Coastal Sydney: Botany
Dating: [Not before 1840?]: the dam on the Cook's River was completed in 1840.
Manuscript cadastral map of the Parish of Botany, County of Cumberland, N.S.W.
Relief shown by shading.
Shows measured land grants with grantees names, roads and proposed roads, dam, punt, tower, church and school reserve, government reserve, coastline, and islands.
The full catalogue record is online at https://search.sl.nsw.gov.au/primo-explore/fulldisplay?docid=SLNSW_ALMA21137598620002626&vid=SLNSW&search_scope=BJM&tab=default_tab&lang=en_US&context=L.

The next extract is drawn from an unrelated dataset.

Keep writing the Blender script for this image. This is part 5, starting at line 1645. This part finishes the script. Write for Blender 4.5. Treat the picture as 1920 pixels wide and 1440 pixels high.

Dharawal people have been living in and around Gamay (Botany Bay) for tens of thousands of years. From the early 1880s the government actively encouraged Aboriginal people living around Sydney Harbour to move beyond the city limits to La Perouse on the shores of Gamay. By the end of the century most of the Sydney basin Aboriginal people were living there permanently. When the colony of Sydney developed a more industrial lifestyle, Guriwal (La Perouse) and Kamay became the place for city folk to picnic on weekends. As its popularity grew it merited its own tramline, which terminated at La Perouse. Affectionately known as The Loop it was there that Aboriginal men and women sold boomerangs and curios to the picnickers.
Botany Bay, New South Wales, Australia.